De facto, todo o grupo Cofina
, a quem pertence a revista Sábado, tem os seus sites monetizados com a ajuda da empresa portuguesa Insurads
, sociedade que tem como diretores, nada mais, nada menos, André Parreira, Dulce Parreira
e, pasmem, Rafael Mora.
Na prática, é como se o Cofina estivessem se utilizando de um software pirata — prática condenável para uma empresa que se coloca tão acima da lei.
É triste quando um órgão de comunicação, como fez a Sábado
, se apoia no suposto prestígio que tem junto aos leitores para acobertar uma prática que a justiça dos Estados Unidos taxou de espoliação e se presta a, ao invés de esclarecer a verdade, construir uma versão fantasiosa dos fatos que motivaram a reportagem.
De uma família tradicional no mundo dos negócios de Portugal
, Nuno Vasconcellos
, como é de conhecimento público, teve uma ascensão empresarial meteórica á frente do grupo Ongoing. Suas empresas, no entanto, ruíram na esteira das bancarrotas do Banco Espírito Santo e da Portugal Telecom, na década passada.
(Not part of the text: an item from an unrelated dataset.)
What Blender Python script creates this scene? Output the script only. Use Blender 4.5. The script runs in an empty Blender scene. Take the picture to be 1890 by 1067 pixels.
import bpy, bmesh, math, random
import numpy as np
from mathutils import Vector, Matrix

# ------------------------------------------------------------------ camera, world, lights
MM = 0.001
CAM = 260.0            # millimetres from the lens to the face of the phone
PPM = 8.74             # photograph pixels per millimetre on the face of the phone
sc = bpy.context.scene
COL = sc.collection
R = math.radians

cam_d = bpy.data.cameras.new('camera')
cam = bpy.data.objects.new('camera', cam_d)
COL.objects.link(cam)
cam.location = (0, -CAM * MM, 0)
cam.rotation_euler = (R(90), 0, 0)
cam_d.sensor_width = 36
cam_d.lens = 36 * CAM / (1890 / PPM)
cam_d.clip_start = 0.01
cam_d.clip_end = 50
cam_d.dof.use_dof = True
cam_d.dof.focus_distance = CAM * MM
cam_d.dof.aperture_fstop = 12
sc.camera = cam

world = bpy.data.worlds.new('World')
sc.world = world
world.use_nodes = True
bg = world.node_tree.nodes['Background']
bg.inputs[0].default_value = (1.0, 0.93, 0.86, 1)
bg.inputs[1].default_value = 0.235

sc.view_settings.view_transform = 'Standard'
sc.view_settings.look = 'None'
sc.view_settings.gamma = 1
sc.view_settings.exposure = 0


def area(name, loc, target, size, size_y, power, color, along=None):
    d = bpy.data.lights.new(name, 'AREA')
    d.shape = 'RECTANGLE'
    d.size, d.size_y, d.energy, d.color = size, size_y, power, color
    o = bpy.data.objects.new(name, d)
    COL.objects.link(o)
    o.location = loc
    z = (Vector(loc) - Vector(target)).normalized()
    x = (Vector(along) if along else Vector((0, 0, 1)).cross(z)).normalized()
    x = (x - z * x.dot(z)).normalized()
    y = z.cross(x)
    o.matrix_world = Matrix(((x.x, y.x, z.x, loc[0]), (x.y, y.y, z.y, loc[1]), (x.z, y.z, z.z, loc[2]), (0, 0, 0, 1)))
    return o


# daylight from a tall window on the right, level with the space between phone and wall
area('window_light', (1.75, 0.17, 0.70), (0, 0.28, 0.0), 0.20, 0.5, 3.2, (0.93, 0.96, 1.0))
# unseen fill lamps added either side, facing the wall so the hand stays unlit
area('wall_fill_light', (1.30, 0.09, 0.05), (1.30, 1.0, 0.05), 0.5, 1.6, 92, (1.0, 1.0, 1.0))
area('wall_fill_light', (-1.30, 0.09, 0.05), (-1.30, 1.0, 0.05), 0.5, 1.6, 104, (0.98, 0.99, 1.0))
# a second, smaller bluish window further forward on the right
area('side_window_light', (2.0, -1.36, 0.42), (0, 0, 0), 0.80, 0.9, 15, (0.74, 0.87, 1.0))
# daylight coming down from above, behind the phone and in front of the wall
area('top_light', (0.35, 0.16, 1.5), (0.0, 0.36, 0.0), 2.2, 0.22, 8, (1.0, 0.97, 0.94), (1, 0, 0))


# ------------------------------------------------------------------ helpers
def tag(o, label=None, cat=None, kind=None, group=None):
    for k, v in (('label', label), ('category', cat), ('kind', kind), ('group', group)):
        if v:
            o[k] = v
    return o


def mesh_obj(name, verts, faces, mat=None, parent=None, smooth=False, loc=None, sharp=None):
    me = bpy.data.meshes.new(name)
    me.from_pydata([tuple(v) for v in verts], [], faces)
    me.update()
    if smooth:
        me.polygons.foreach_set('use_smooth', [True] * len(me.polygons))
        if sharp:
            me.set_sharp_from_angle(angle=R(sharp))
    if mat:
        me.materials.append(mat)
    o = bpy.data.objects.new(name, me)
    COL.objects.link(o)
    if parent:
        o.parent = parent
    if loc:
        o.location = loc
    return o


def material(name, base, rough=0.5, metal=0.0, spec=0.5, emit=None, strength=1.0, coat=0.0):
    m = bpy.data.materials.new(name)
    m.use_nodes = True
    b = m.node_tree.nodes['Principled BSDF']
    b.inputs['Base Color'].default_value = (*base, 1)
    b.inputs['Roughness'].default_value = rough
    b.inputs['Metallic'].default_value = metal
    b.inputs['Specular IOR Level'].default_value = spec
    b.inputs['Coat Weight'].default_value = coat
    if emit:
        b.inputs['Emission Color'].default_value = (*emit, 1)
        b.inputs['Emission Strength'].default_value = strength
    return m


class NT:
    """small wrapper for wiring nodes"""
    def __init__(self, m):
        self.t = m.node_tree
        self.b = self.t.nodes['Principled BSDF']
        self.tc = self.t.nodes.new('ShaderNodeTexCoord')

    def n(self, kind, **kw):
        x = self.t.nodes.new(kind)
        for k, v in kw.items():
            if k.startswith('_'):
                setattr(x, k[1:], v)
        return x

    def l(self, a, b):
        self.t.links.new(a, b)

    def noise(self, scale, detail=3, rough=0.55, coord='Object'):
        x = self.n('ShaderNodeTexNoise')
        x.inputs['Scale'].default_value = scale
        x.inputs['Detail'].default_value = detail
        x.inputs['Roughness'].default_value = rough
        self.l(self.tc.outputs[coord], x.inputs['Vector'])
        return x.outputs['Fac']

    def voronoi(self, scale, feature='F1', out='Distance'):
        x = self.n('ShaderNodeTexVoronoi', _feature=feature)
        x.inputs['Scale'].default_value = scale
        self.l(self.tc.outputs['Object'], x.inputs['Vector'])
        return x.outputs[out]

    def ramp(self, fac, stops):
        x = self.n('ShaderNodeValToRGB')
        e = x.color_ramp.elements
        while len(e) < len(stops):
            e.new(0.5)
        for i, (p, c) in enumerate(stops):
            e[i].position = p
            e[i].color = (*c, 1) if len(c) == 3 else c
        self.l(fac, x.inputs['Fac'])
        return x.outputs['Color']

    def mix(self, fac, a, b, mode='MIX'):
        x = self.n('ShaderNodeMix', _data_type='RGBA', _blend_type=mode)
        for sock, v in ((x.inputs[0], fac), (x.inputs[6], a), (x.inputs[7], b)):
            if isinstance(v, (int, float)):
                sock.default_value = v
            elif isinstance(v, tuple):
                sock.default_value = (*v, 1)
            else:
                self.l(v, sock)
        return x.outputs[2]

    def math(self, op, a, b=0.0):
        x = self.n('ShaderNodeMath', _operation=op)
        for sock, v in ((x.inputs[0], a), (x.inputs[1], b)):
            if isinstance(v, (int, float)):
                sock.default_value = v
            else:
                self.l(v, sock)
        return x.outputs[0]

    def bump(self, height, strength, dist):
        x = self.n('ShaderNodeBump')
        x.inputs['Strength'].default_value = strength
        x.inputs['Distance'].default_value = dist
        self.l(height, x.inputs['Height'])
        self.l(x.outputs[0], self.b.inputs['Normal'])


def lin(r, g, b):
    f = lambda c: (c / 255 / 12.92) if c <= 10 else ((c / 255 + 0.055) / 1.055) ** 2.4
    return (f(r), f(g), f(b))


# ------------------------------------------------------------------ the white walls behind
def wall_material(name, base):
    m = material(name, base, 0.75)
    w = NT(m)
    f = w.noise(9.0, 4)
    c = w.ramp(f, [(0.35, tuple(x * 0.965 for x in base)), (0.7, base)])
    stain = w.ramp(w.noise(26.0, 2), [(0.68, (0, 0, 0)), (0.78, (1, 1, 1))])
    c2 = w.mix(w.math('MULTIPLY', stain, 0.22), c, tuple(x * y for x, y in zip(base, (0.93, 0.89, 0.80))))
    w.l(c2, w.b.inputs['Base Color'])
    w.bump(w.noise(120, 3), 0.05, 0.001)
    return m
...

Desde que isso aconteceu, Vasconcellos vem tentando — e não nega — reconstruir a vida profissional no Brasil, como administrador de alguns negócios que, no passado, pertenceram a seu grupo empresarial, e de outros que surgiram depois da falência da Ongoing. Não é um exemplo único de profissional que tenta se recuperar depois de um fracasso.
A Sábado
, porém, vê essa tentativa como um crime.